The discussions were enriched by invited guests, practitioners, and experts, including Dr. Lilla Bartuszek, President of the National Association of Livable Settlements in Hungary, Péter Biró, Mayor of Penészlek, Martin Vaško, founder of Precious Plastic Slovakia, Professor Pasquale De Muro of Roma Tre University, whose work focuses on sustainable human development, inequality, social innovation, and collective agency; and Joana Guerra Tadeu, climate justice journalist, activist, podcaster, and communication specialist from Portugal.
Drawing on their diverse professional backgrounds and experiences, the invited guests contributed valuable perspectives on rural development, sustainability, participation, collective action, local leadership, and community empowerment. Their reflections helped connect local experiences emerging from the RurALL project with broader social, environmental, and policy discussions.
The breakout sessions generated a wide range of insights and recommendations. Despite the diversity of local contexts represented, participants repeatedly highlighted the importance of trust, community ownership, local knowledge, and long-term engagement as essential ingredients for successful rural development initiatives.

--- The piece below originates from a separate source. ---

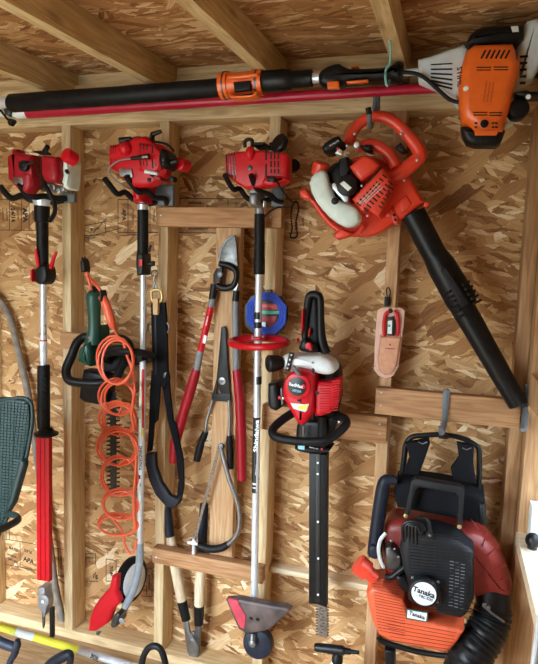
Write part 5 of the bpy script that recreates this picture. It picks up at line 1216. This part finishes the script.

The event concluded with a plenary synthesis and policy dialogue moderated by János Kendernay, Chief Advisor in the Cabinet of the Mayor of Budapest. Drawing on insights from the breakout sessions, participants explored how local experiences and community-led initiatives can inform policymaking and contribute to more resilient and inclusive rural futures.
One of the strongest messages emerging from the Town Hall was that rural areas should not be defined solely by the challenges they face. Across Europe, rural communities continue to demonstrate remarkable creativity, resilience, and capacity for innovation when given the opportunity to shape their own futures.
As the RurALL project approaches its conclusion, the Town Hall Meeting served as both a celebration of achievements and a starting point for future cooperation. The event reaffirmed that meaningful participation, community-led action, and the recognition of local knowledge remain key foundations for building more inclusive, sustainable, and resilient rural communities across Europe.
The discussions and recommendations emerging from the Town Hall will contribute to the final reflections and legacy of the RurALL project.
We would like to thank all speakers, facilitators, partners, and participants whose contributions made this inspiring exchange possible.